Het zal niet verbazen dat AVR in de tussentijd naar de Vlaamse rechter was gestapt. Volgens de onderneming had Ovam in strijd met de Evoa en de Kaderrichtlijn afvalstoffen (Kra) gehandeld door een onrechtmatig toepassing van het nabijheidsbeginsel. Omdat Vlaamse ondernemingen zich vervolgens gingen houden aan de oproep van Ovam, werd er geen afval meer bij AVR aangevoerd en leed het bedrijf schade. Aan de rechter om hierover een oordeel te vellen.

Nabijheidsbeginsel en huishoudelijk afval

De Ovam heeft voor het exportverbod een beroep gedaan op artikel 11 van de Evoa.

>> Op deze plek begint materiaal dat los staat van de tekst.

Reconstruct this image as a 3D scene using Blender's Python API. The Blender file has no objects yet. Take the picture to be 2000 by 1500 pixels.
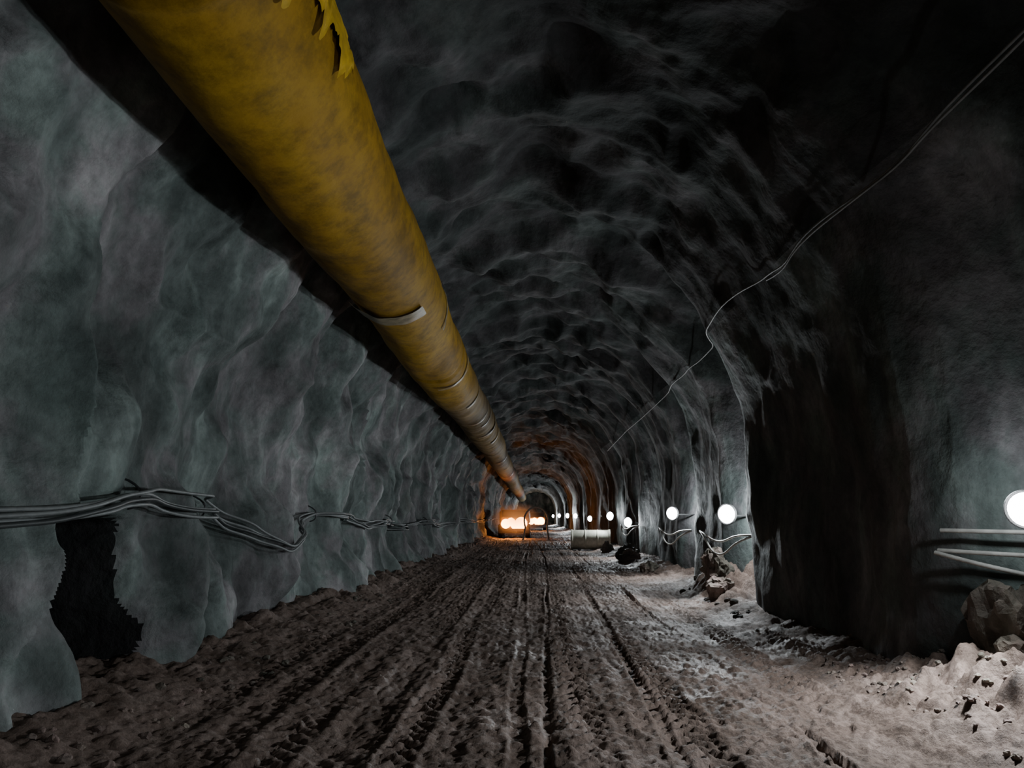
import bpy, bmesh, math, random
import numpy as np
from mathutils import Vector, Matrix
random.seed(7)
EYE=1.6
# ---------------------------------------------------------------- numpy noise
def _h(ix,iy,iz,seed):
    n=(ix.astype(np.int64)*374761393+iy.astype(np.int64)*668265263+iz.astype(np.int64)*2147483647+seed*1274126177)&0xffffffff
    n=((n^(n>>13))*1274126177)&0xffffffff
    n=((n^(n>>16))*2246822519)&0xffffffff
    n=n^(n>>15)
    return (n&0xffffff)/float(0xffffff)*2-1
def vn(x,y,z,seed=0):
    x,y,z=np.broadcast_arrays(np.asarray(x,float),np.asarray(y,float),np.asarray(z,float))
    fx,fy,fz=np.floor(x),np.floor(y),np.floor(z)
    u,v,w=x-fx,y-fy,z-fz
    u=u*u*u*(u*(u*6-15)+10);v=v*v*v*(v*(v*6-15)+10);w=w*w*w*(w*(w*6-15)+10)
    r=0
    for i in (0,1):
        for j in (0,1):
            for k in (0,1):
                r=r+_h(fx+i,fy+j,fz+k,seed)*(u if i else 1-u)*(v if j else 1-v)*(w if k else 1-w)
    return r
def fbm(x,y,z,seed=0,o=4,g=0.5):
    # each octave is rotated a little so that the lattice does not show
    r=0;a=1;s=1
    for i in range(o):
        c,sn=math.cos(0.6+i*1.1),math.sin(0.6+i*1.1)
        X=x*c-z*sn; Z=x*sn+z*c
        c2,s2=math.cos(0.5+i*0.7),math.sin(0.5+i*0.7)
        X2=X*c2-y*s2; Y2=X*s2+y*c2
        if i==0: X2,Y2,Z=x,y,z
        r=r+a*vn(X2*s+i*17.3,Y2*s+i*5.1,Z*s+i*9.7,seed+i); a*=g; s*=2.03
    return r
def sstep(a,b,x):
    t=np.clip((x-a)/(b-a),0,1); return t*t*(3-2*t)
# ---------------------------------------------------------------- mesh helpers
def grid_mesh(name,P,mat,smooth=True,flip=False):
    n,m,_=P.shape
    me=bpy.data.meshes.new(name)
    idx=np.arange(n*m).reshape(n,m)
    a,b,c,d=idx[:-1,:-1],idx[1:,:-1],idx[1:,1:],idx[:-1,1:]
    q=np.stack([a,b,c,d] if not flip else [a,d,c,b],-1).reshape(-1,4)
    me.vertices.add(n*m); me.vertices.foreach_set('co',P.reshape(-1).astype(np.float32))
    me.loops.add(q.size); me.loops.foreach_set('vertex_index',q.reshape(-1).astype(np.int32))
    me.polygons.add(len(q))
    me.polygons.foreach_set('loop_start',(np.arange(len(q))*4).astype(np.int32))
    me.polygons.foreach_set('loop_total',np.full(len(q),4,np.int32))
    me.update(calc_edges=True)
    me.polygons.foreach_set('use_smooth',np.full(len(q),smooth))
    me.materials.append(mat); me.validate()
    ob=bpy.data.objects.new(name,me); bpy.context.collection.objects.link(ob)
    return ob
def obj_from_bm(name,bm,mat,parent=None,smooth=False):
    me=bpy.data.meshes.new(name); bm.to_mesh(me); bm.free()
    for p in me.polygons: p.use_smooth=smooth
    me.materials.append(mat)
    ob=bpy.data.objects.new(name,me); bpy.context.collection.objects.link(ob)
    if parent: ob.parent=parent
    return ob
def empty(name,loc=(0,0,0),rot=(0,0,0)):
    e=bpy.data.objects.new(name,None); bpy.context.collection.objects.link(e)
    e.location=loc; e.rotation_euler=rot; e.empty_display_size=0.2
    return e
def box(name,size,loc,mat,parent=None,bev=0.02,rot=(0,0,0)):
    bm=bmesh.new(); bmesh.ops.create_cube(bm,size=1)
    bmesh.ops.scale(bm,vec=size,verts=bm.verts)
    if bev: bmesh.ops.bevel(bm,geom=bm.edges[:],offset=bev,segments=2,affect='EDGES')
    o=obj_from_bm(name,bm,mat,parent); o.location=loc; o.rotation_euler=rot; return o
def lathe(name,prof,mat,parent=None,seg=32,loc=(0,0,0),rot=(0,0,0),smooth=True):
    bm=bmesh.new(); rings=[]
    for r,a in prof:
        rings.append([bm.verts.new((a,r*math.cos(2*math.pi*i/seg),r*math.sin(2*math.pi*i/seg))) for i in range(seg)])
    for A,B in zip(rings,rings[1:]):
        for i in range(seg):
            bm.faces.new((A[i],A[(i+1)%seg],B[(i+1)%seg],B[i]))
    bmesh.ops.remove_doubles(bm,verts=bm.verts,dist=1e-5)
    bmesh.ops.recalc_face_normals(bm,faces=bm.faces)
    o=obj_from_bm(name,bm,mat,parent,smooth); o.location=loc; o.rotation_euler=rot; return o
def curve(name,splines,rad,mat,parent=None):
    cu=bpy.data.curves.new(name,'CURVE'); cu.dimensions='3D'; cu.bevel_depth=rad; cu.bevel_resolution=3; cu.use_fill_caps=True
    for pts in splines:
        s=cu.splines.new('NURBS'); s.points.add(len(pts)-1); s.order_u=3; s.use_endpoint_u=True; s.resolution_u=4
        for p,q in zip(s.points,pts): p.co=(q[0],q[1],q[2],1)
    cu.materials.append(mat)
    o=bpy.data.objects.new(name,cu); bpy.context.collection.objects.link(o)
    if parent: o.parent=parent
    return o
# ---------------------------------------------------------------- materials
def newmat(name):
    m=bpy.data.materials.new(name); m.use_nodes=True
    nt=m.node_tree; b=nt.nodes['Principled BSDF']; return m,nt,b
def N(nt,t,**kw):
    n=nt.nodes.new(t)
    for k,v in kw.items():
        if k in n.inputs: n.inputs[k].default_value=v
        else: setattr(n,k,v)
    return n
def noise(nt,vec,scale,detail=6,rough=0.6,dist=0):
    n=N(nt,'ShaderNodeTexNoise'); n.inputs['Scale'].default_value=scale; n.inputs['Detail'].default_value=detail
    n.inputs['Roughness'].default_value=rough; n.inputs['Distortion'].default_value=dist
    nt.links.new(vec,n.inputs['Vector']); return n.outputs['Fac']
def ramp(nt,fac,stops):
    r=N(nt,'ShaderNodeValToRGB'); cr=r.color_ramp
    while len(cr.elements)<len(stops): cr.elements.new(0.5)
    for e,(p,c) in zip(cr.elements,stops): e.position=p; e.color=(c[0],c[1],c[2],1) if len(c)==3 else c
    nt.links.new(fac,r.inputs['Fac']); return r.outputs['Color']
def mix(nt,fac,a,b,mode='MIX'):
    m=N(nt,'ShaderNodeMix',data_type='RGBA',blend_type=mode)
    for s,v in ((0,fac),(6,a),(7,b)):
        if isinstance(v,(int,float)): m.inputs[s].default_value=v
        elif isinstance(v,tuple): m.inputs[s].default_value=(*v,1)
        else: nt.links.new(v,m.inputs[s])
    return m.outputs[2]
def coords(nt,scale=(1,1,1)):
    tc=N(nt,'ShaderNodeTexCoord'); mp=N(nt,'ShaderNodeMapping'); mp.inputs['Scale'].default_value=scale
    nt.links.new(tc.outputs['Object'],mp.inputs['Vector']); return mp.outputs['Vector']
def bump(nt,b,h,strength=0.5,dist=0.05):
    bp=N(nt,'ShaderNodeBump'); bp.inputs['Strength'].default_value=strength; bp.inputs['Distance'].default_value=dist
    nt.links.new(h,bp.inputs['Height']); nt.links.new(bp.outputs['Normal'],b.inputs['Normal'])
def rock_mat(name,k=1.0,tint=(1,1,1),vs_scale=(1,1.1,0.45),bs=0.85):
    m,nt,b=newmat(name)
    v=coords(nt); vs=coords(nt,vs_scale)
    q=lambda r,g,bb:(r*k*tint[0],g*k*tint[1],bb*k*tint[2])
    base=ramp(nt,noise(nt,v,0.6,5,0.6,0.3),[(0.32,q(0.058,0.075,0.071)),(0.45,q(0.110,0.131,0.125)),(0.56,q(0.160,0.151,0.158)),(0.66,q(0.114,0.131,0.124)),(0.8,q(0.15,0.15,0.138))])
    streak=ramp(nt,noise(nt,vs,1.1,5,0.55,0.2),[(0.33,(0.32,0.32,0.32)),(0.52,(0.95,0.95,0.95)),(0.70,(2.2,2.2,2.15))])
    c=mix(nt,0.88,base,streak,'MULTIPLY')
    fine=ramp(nt,noise(nt,v,8,6,0.7),[(0.3,(0.65,0.65,0.65)),(0.7,(1.3,1.3,1.3))])
    c=mix(nt,0.8,c,fine,'MULTIPLY')
    nt.links.new(c,b.inputs['Base Color']); b.inputs['Roughness'].default_value=0.8
    b.inputs['Specular IOR Level'].default_value=0.3
    wn=N(nt,'ShaderNodeTexNoise'); wn.inputs['Scale'].default_value=1.6; wn.inputs['Detail'].default_value=3
    nt.links.new(v,wn.inputs['Vector'])
    va=N(nt,'ShaderNodeVectorMath',operation='ADD'); nt.links.new(v,va.inputs[0]); nt.links.new(wn.outputs['Color'],va.inputs[1])
    vo=N(nt,'ShaderNodeTexVoronoi'); vo.feature='SMOOTH_F1'; vo.inputs['Scale'].default_value=2.0; nt.links.new(va.outputs[0],vo.inputs['Vector'])
    mm=N(nt,'ShaderNodeMath',operation='MULTIPLY_ADD'); mm.inputs[1].default_value=0.5
    nt.links.new(vo.outputs['Distance'],mm.inputs[0]); nt.links.new(noise(nt,v,2.4,7,0.62),mm.inputs[2])
    bump(nt,b,mm.outputs[0],bs,0.12)
    return m
wall_m=rock_mat('shotcrete_rock',1.22,bs=0.6)
ceil_m=rock_mat('shotcrete_vault',0.32,vs_scale=(0.8,0.9,0.8),bs=0.55)
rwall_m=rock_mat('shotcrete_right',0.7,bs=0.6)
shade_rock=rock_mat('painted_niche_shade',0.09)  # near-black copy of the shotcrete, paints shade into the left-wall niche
def floor_material():
    m,nt,b=newmat('wet_mud')
    v=coords(nt); vl=coords(nt,(2.2,0.25,1))
    c=ramp(nt,noise(nt,v,1.1,6,0.65,0.4),[(0.3,(0.115,0.083,0.068)),(0.5,(0.185,0.139,0.120)),(0.7,(0.235,0.184,0.163))])
    l=ramp(nt,noise(nt,vl,2.0,6,0.65,0.2),[(0.35,(0.6,0.56,0.51)),(0.6,(1.15,1.12,1.10))])
    c=mix(nt,0.8,c,l,'MULTIPLY')
    f=ramp(nt,noise(nt,v,26,6,0.75),[(0.3,(0.45,0.42,0.40)),(0.7,(1.5,1.5,1.5))])
    c=mix(nt,0.85,c,f,'MULTIPLY')
    nt.links.new(c,b.inputs['Base Color'])
    r=ramp(nt,noise(nt,v,0.9,4,0.6),[(0.35,(0.45,)*3),(0.6,(0.85,)*3)]); nt.links.new(r,b.inputs['Roughness'])
    b.inputs['Specular IOR Level'].default_value=0.2
    bump(nt,b,noise(nt,v,18,7,0.7),0.8,0.035)
    return m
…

Volgens dit artikel kan een vergunningverlener in sommige gevallen vanuit het zelfvoorzienings- of nabijheidsprincipe, bezwaar aantekenen tegen het overbrengen van afval naar het buitenland of dit tijdelijk verbieden. Daarnaast wijst de Ovam op artikel 3.5 van de Evoa waaruit zou blijken dat zo’n tijdelijk exportverbod niet alleen van toepassing zou zijn op gemengd stedelijk afval van huishoudens, maar ook op afval van andere producenten als er ook maar een beetje huisvuil in (kan) zit(ten).

Te ruime uitleg

Met die interpretatie gaat de Vlaamse rechter echter niet mee. Zo’n ruime uitleg zou niet stroken met de bepalingen van de Evoa of de Kaderrichtlijn afvalstoffen. Het doel van de Evoa is om de overbrenging van particulier afval tot het strikt noodzakelijke te beperken, en lidstaten aan te moedigen hun huishoudelijk afvalprobleem zoveel mogelijk zelf op te lossen. Artikel 3.5 is dus van toepassing wanneer het om uitsluitend of hoofdzakelijk particulier afval gaat. Dat is in de vergunningen van afvalexport van Renewi en Sinal naar AVR niet het geval. Daar ging het namelijk uitsluitend om bedrijfsafval. In het verlengde daarvan kan Ovam dus geen beroep doen op artikel 11 van de Evoa, concludeert de rechter, omdat de principes van zelfvoorziening en nabijheid niet van toepassing zijn nu het niet om (hoofdzakelijk) gemengd stedelijk afval van huishoudens gaat.

In het geval van een paar kennisgevingen had Ovam ook bezwaar gemaakt tegen overbrenging van afval op grond van artikel 12 van de Evoa. In sommige gevallen mag een bevoegde overheid (in dit geval Ovam) zich daarop beroepen bij bezwaar. Dit artikel heeft betrekking op afvalstoffen die voor nuttige toepassing worden overgebracht. Maar hierbij zijn dan weer niet de principes van zelfvoorziening of nabijheidsbeginsel van toepassing, aldus de rechter, en dat doet Ovam wel.

Oordeel

De conclusie luidt dan ook dat Ovam op onrechtmatige wijze de artikelen 3.5 en 11 van de Evoa heeft toegepast, en dat ook het opleggen van een overbrengingsstop van bedrijfsafval voor nuttige toepassing vanwege het nabijheidsbeginsel onrechtmatig is. Doordat hierdoor brandbaar afval vanuit België niet naar AVR kwam, heeft AVR schade geleden. Daarvoor stelt de rechtbank Ovam aansprakelijk. Hoe groot de omvang van de schade is, moet een onafhankelijke deskundige dus gaan onderzoeken. Ondertussen heeft Ovam hoger beroep aangetekend. Hoe lang die procedure gaat lopen, is nog niet bekend.